An official survey of manufacturers showed an apparently severe deterioration in the industrial sector last month.

The monthly purchasing managers' index compiled by the China Federation of Logistics and Purchasing fell to 48.4 from 52.0 in June. It was the first time that the reading had dropped below the boom-bust line of 50 since the survey was launched in 2005.

Hu said China had maintained solid growth in the first half despite fierce snowstorms that swept the south of the country in January and May's devastating earthquake in Sichuan, which killed more than 70,000 people.

"However, we have to admit that there are growing uncertainties and unstable factors in the current international environment. China's domestic economy is also facing increasing challenges and difficulties," he said.

Economists said factory closures and transport restrictions introduced to improve Beijing's air quality for the Olympics could have affected business sentiment.

A parallel survey of purchasing managers conducted for brokerage CLSA pointed to a much more modest slowdown. CLSA's index, after rounding, was unchanged in July at 53.3.

"The PMI suggests that the slowdown in output and orders continues. However, it is gradual and activity is coming off a high base," said Eric Fishwick, head of economic research at CLSA.

Gloomier Outlook

Other economists took a more pessimistic view.

Mingchun Sun, an economist at Lehman Brothers in Hong Kong, noted that the sub-index for new export orders in the official survey fell in July for the fourth consecutive month.

"It is consistent with anecdotal evidence that tens of thousands of manufacturing firms have either shut down production or completely exited the business," Sun said in a report.

Qian Wang with JPMorgan Chase in Hong Kong said it was difficult to reconcile the discrepancies in the two surveys but concluded that the risk of a sharp slowdown was growing.

"The outlook for China's industrial sector is more gloomy, given the further downshift in global demand and financial market turmoil, elevated energy/raw material prices, and a still tight credit environment domestically," she said.

Banking sources said the central bank had instructed banks to funnel the extra loans they are permitted to make to the agricultural sector and to small businesses, which have been particularly hard hit by the credit crunch.

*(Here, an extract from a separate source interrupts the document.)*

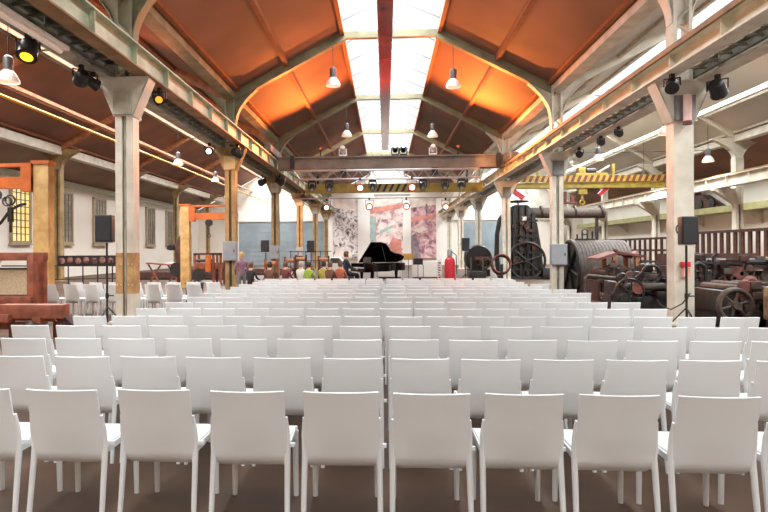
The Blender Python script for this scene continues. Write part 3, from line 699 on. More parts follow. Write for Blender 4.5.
def person(label, loc, rz, pose, top, trousers, hair, group=None):
    """one continuous body grown from joints, coloured by the limb each face lies on"""
    J = {}; E = []
    def j(n, p, r): J[n] = (Vector(p), r)
    if pose == 'sit':
        j('pel',(0,0,0.56),0.125); j('bel',(0,-0.01,0.74),0.115); j('che',(0,-0.02,0.94),0.135); j('nec',(0,0.0,1.10),0.052)
        j('hea',(0,0.025,1.20),0.085); j('top',(0,0.02,1.31),0.082); j('nos',(0,0.13,1.215),0.014)
        for s, n in ((-1,'l'),(1,'r')):
            j('sho'+n,(s*0.17,-0.01,1.01),0.06); j('elb'+n,(s*0.21,0.1,0.78),0.043); j('wri'+n,(s*0.14,0.32,0.72),0.028); j('han'+n,(s*0.12,0.38,0.715),0.03)
            j('hip'+n,(s*0.09,0.04,0.53),0.088); j('kne'+n,(s*0.11,0.44,0.51),0.062); j('ank'+n,(s*0.11,0.46,0.11),0.042); j('toe'+n,(s*0.12,0.6,0.045),0.038)
    else:
        j('pel',(0,0,0.92),0.125); j('bel',(0,0,1.08),0.115); j('che',(0,-0.01,1.28),0.135); j('nec',(0,0,1.46),0.052)
        j('hea',(0,0.025,1.56),0.085); j('top',(0,0.02,1.67),0.082); j('nos',(0,0.13,1.575),0.014)
        for s, n in ((-1,'l'),(1,'r')):
            j('sho'+n,(s*0.18,-0.01,1.37),0.06); j('elb'+n,(s*0.24,0.02,1.09),0.043); j('wri'+n,(s*0.2,0.16,0.9),0.028); j('han'+n,(s*0.19,0.2,0.84),0.03)
            j('hip'+n,(s*0.09,0.0,0.86),0.088); j('kne'+n,(s*0.1,0.02,0.49),0.062); j('ank'+n,(s*0.1,0,0.1),0.042); j('toe'+n,(s*0.12,0.15,0.045),0.038)
    def e(a, c, k): E.append((a,c,k))
    e('pel','bel',0); e('bel','che',0); e('che','nec',0); e('nec','hea',2); e('hea','top',2); e('hea','nos',2)
    for n, s in (('l',-1),('r',1)):
        e('che','sho'+n,0); e('sho'+n,'elb'+n,0); e('elb'+n,'wri'+n,0); e('wri'+n,'han'+n,2)
        e('pel','hip'+n,1); e('hip'+n,'kne'+n,1); e('kne'+n,'ank'+n,1); e('ank'+n,'toe'+n,3)
        h = J['han'+n][0]; d = (h-J['wri'+n][0]).normalized(); sd = d.cross(Vector((0,0,1))).normalized() if abs(d.z) < 0.9 else Vector((1,0,0))
        for q, (off, ln) in enumerate(((-0.03,0.055),(-0.01,0.068),(0.01,0.065),(0.028,0.05),)):
            j('fin%d%s' % (q,n), h+d*ln+sd*off-Vector((0,0,0.012)), 0.008); e('han'+n,'fin%d%s' % (q,n),2)
        j('thu'+n, h+d*0.015-sd*s*0.05, 0.009); e('han'+n,'thu'+n,2)
    names = list(J); ix = {n:i for i,n in enumerate(names)}
    me = bpy.data.meshes.new('body'); me.from_pydata([J[n][0] for n in names],[(ix[a],ix[c]) for a,c,k in E],[])
    tmp = bpy.data.objects.new('body', me); COL.objects.link(tmp)
    sk = tmp.modifiers.new('skin','SKIN'); sk.use_smooth_shade = True
    sv = me.skin_vertices[0].data
    for i, n in enumerate(names): sv[i].radius = (J[n][1], J[n][1]*0.85 if n in ('pel','bel','che') else J[n][1])
    sv[ix['pel']].use_root = True
    ss = tmp.modifiers.new('sub','SUBSURF'); ss.levels = 1; ss.render_levels = 1
    dg = bpy.context.evaluated_depsgraph_get()
    nm = bpy.data.meshes.new_from_object(tmp.evaluated_get(dg)); bpy.data.objects.remove(tmp)
    shoes = M['black']
    for m in (top, trousers, M['skin'], shoes): nm.materials.append(m)
    for p in nm.polygons:
        c = Vector(p.center); best = None
        for a, d_, k in E:
            A, B = J[a][0], J[d_][0]; t = max(0,min(1,(c-A).dot(B-A)/(B-A).length_squared)); q = (c-A-(B-A)*t).length - 0.6*(J[a][1]*(1-t)+J[d_][1]*t)
            if best is None or q < best[0]: best = (q,k)
        p.material_index = best[1]; p.use_smooth = True
    o = thing('person', label, 'person', loc, group); o.rotation_euler = (0,0,rz)
    bo = bpy.data.objects.new('body', nm); COL.objects.link(bo); bo.parent = o
    T = J['top'][0]
    hb = MB(); prof = [(0.02,0.125),(0.07,0.11),(0.1,0.06),(0.108,0.0),(0.1,-0.06),(0.085,-0.1)]
    n0 = 14; vs = []; fs = []
    for r, h in prof:
        for q in range(n0):
            t = 2*PI*q/n0; yy = r*math.sin(t)
            cut = h if yy < 0.04 else max(h, 0.035)
            vs.append((T.x+r*math.cos(t)*0.92, T.y-0.012+yy, T.z-0.035+cut))
    for i in range(len(prof)-1):
        for q in range(n0): fs.append((i*n0+q,i*n0+(q+1)%n0,(i+1)*n0+(q+1)%n0,(i+1)*n0+q))
    fs.append(tuple(range(n0)))
    hb.add(vs, fs); ho = hb.build('hair', hair); ho.parent = o
    eb = MB()
    for s in (-1,1): eb.lathe([(0.003,-0.004),(0.011,0.0),(0.003,0.006)],(s*0.033,T.y+0.078,T.z-0.075),'Y',8)
    eo = eb.build('eyes', M['black']); eo.parent = o
    mo = MB().box(-0.022,0.022,T.y+0.075,T.y+0.088,T.z-0.142,T.z-0.134).build('mouth', mat('lip',(150,84,76),0.5)); mo.parent = o
    return o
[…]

"This is a good gesture. At least it will satisfy to some extent the clients we have queuing for funds," one source said.

The People's Bank of China informed banks that it was loosening the lending straitjacket on Thursday, the same day that Beijing increased tax rebates for textile and clothes exporters.

The central bank is also helping exporters by slowing the pace of the yuan's rise to a crawl. The currency gained only 0.33 percent against the dollar in July, its smallest monthly rise since March 2007, and actually fell a little on Friday.

Chinese stocks continued falling on Friday because of worries about the weakening economy.